Posted by: J. | March 19, 2007 at 09:36 PM
;-)
Posted by: Michel de Guilhermier | March 19, 2007 at 09:38 PM
J.
Je pense , pour y avoir évolué, que le groupe Auchan est justement extrêmement pragmatique. C'est un commerçant.
Si ils invitent des guests pour évoquer le e-commerce, c'est qu'ils ont eu simplement le temps d'observer l'évolution du e-commerce. Enfin, je dirai plutôt du commerce-e. Car le e-commerce.... n'existe pas encore. Le commerce sur le net n'est qu'un nouveau canal de commercialisation. Mais rien n'a encore été réellement inventé.
Le groupe Auchan est déjà présent sur le web. Exple Décat. Mais sans vendre. Il ne reste plus qu'à initialiser. La philosophie d'Auchan est simple: "employer les méthodes qui ont fait leur preuve pour vendre"... et les améliorer en innovant. Je pense qu'ils arriveront prochainement sur le Web. Et peut être inventeront-ils le Commerce-E
Posted by: Steeve REYNAUD | March 19, 2007 at 10:09 PM
L'e-commerce aux commerçants et je vais les aider !
Posted by: Michel de Guilhermier | March 19, 2007 at 10:11 PM
Euh, Michel il y a un truc qui m'échappe ; les aider? Gratuitement?
Plutôt faire le ptit kiki, évaluer leurs besoins, faire et vendre?
Posted by: J. | March 19, 2007 at 10:15 PM
Les aider, parce que je trouve que ce sont des gens bien, avec des valeurs fortes.
Comment les aider ? Bah, on verra bien. Je connais l'e-commerce, je comprends l'e-commerce, je sais que c'est avant tout par un mindset commerçant qu'on fait la différence, ils ont ce mindset mai pas encore la logique du virtuel, je peux les y aider...
Posted by: Michel de Guilhermier | March 19, 2007 at 10:19 PM
Et un détail Jean Louis, je n'ai plus besoin financièrement maintenant de jouer au pti kiki !
Posted by: Michel de Guilhermier | March 19, 2007 at 10:20 PM
Oui, oui.
Evaluer leurs besoins, faire et vendre, c'est aussi les aider. En notant qu'ils apprécient de garder le management, mais bon...

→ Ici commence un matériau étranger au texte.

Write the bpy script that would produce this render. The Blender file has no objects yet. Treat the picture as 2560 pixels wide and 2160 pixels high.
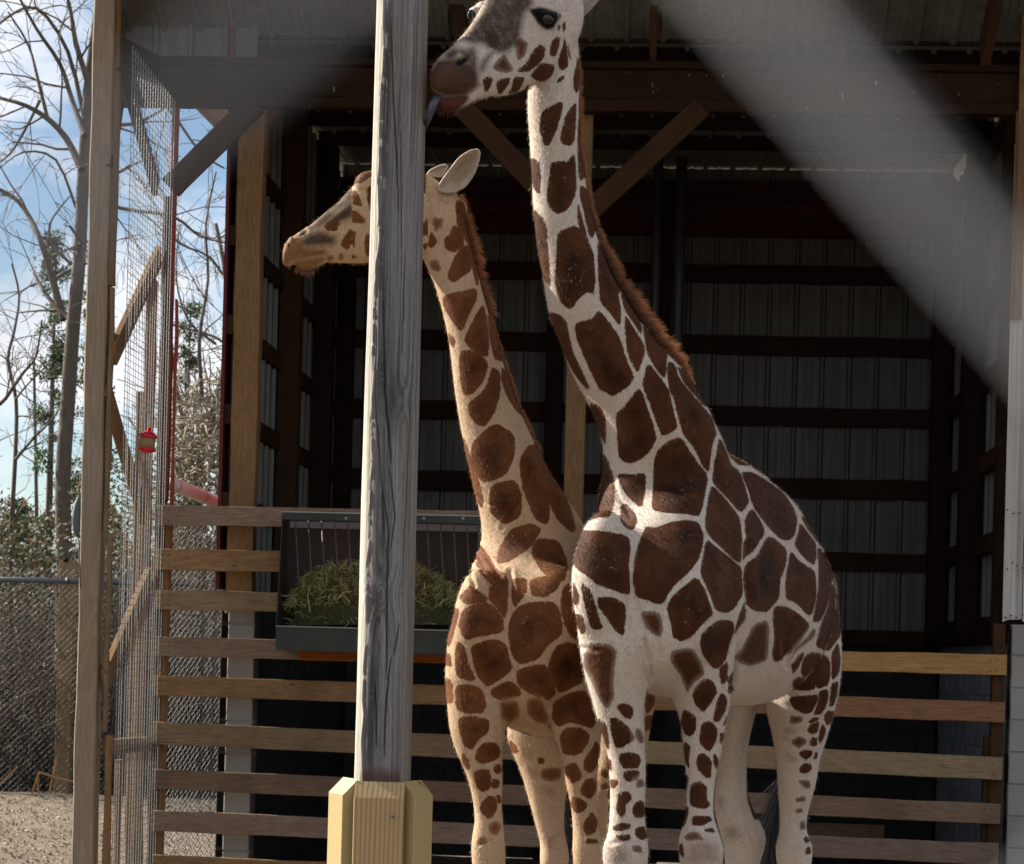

C'est suite à une thèse avec des positionnement d'enseignes (méthode AFC) qu'ils ont développer Kiabi.
Après avoir "payé" le thésard (Marc Filser) pour qu'il fasse des précos.
Il aurait certainement pu maximiser la valeur de son aide différemment.
Posted by: J. | March 19, 2007 at 10:24 PM
oui, mais il n'y a pas que l'argent ! tant que je peux savourer des macarons Ladurée et des oeufs de saumon ou du tarama à la poutargue Kaspia, je suis content !
Posted by: Michel de Guilhermier | March 19, 2007 at 10:27 PM
Vous allez foutre les chocottes aux niakeux qui vous ont adressé un cv.
Posted by: J. | March 19, 2007 at 10:29 PM
C'est l'examen de passage !
Posted by: Michel de Guilhermier | March 19, 2007 at 10:31 PM
Michel, j'avais éteint mon laptop et je le rallume pour vous dire que vous m'étonnez.
Peu probable, mais 90% de personnes comme vous dans une étude qualitative et le consultant remet son métier en cause;-)
Bonne nuit.
Posted by: J. | March 19, 2007 at 10:52 PM
faut vraiment essayer les oeufs de saumon non pasteurisés de byzance, ca vous changera vraiment de ceux du bon marché.
Vous allez leur parler du positionnement prix offline vs. online? Par exemple Carrefour avec Boostore et Fnac avec Surcouf n'arrivent pas vraiment à pratiquer des prix "internet" en online, ca leur pose trop de problèmes en magasin.